Originally Posted by TED74 (Post 3421856)
I’d contend that we don’t ever find out if we taught ourselves properly. After the open-book-Vol2-searchable multiple choice test, systems knowledge isn’t really validated. Good luck on the line where Mx won’t really know the jet either.

IMO the "I'm a little molecule of air/drop of fuel/electron/etc" nostalgic 3 hour build me an airplane oral/systems knowledge that some still seem to desperately pine for isn't what the industry needs to be focusing on anyway. Especially in an era of +/- zero point something accuracy, RVSM, PRM, RNAV operating environments where everything is an amalgamation of countless thousands of pages spread across the one place right place Indiana Jones warehouse of knowledge. Having all the schematics and memorizing the busses in your head may very well build character but is a colossal waste of mental hard drive space compared to things of far higher significance in the modern operating environment.

No one ever accidentally attempts a TOFU because they can't draw schematics of electrics and hydraulics and build the flap system on a whiteboard.
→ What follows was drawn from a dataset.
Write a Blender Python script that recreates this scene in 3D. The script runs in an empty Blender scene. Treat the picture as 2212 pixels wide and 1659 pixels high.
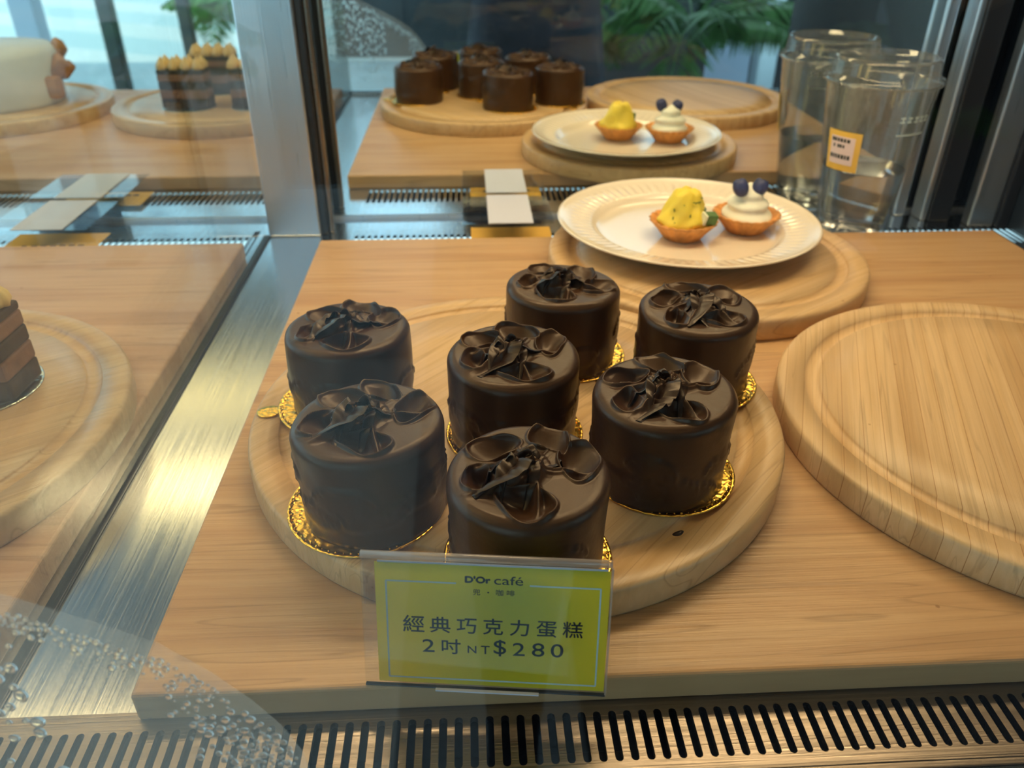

In a world of little room for error in procedures and scripts and triggers and a couple numbers on a WDR that might make a huge difference even though you can go years without needing to use it...that kind of stuff is what we need to spend more training time on. We have better QRH/EICAS/ECAM/etc, searchable manuals and team expansion now than ever. Fleet specific frat initiation hazing is a good riddance relic of the past.

That said, I would still prefer an actual (practical) ground school to the self study method. Especially when its concurrent with having to know another fleet at the same time. If were going to do it this way, we should at least have a hard date a couple weeks prior to showing up for training. Many POI's for a long time had strict "training contamination" perspectives where the day you started training on one you were done on the other. Others permitted "dual qual" (or worse).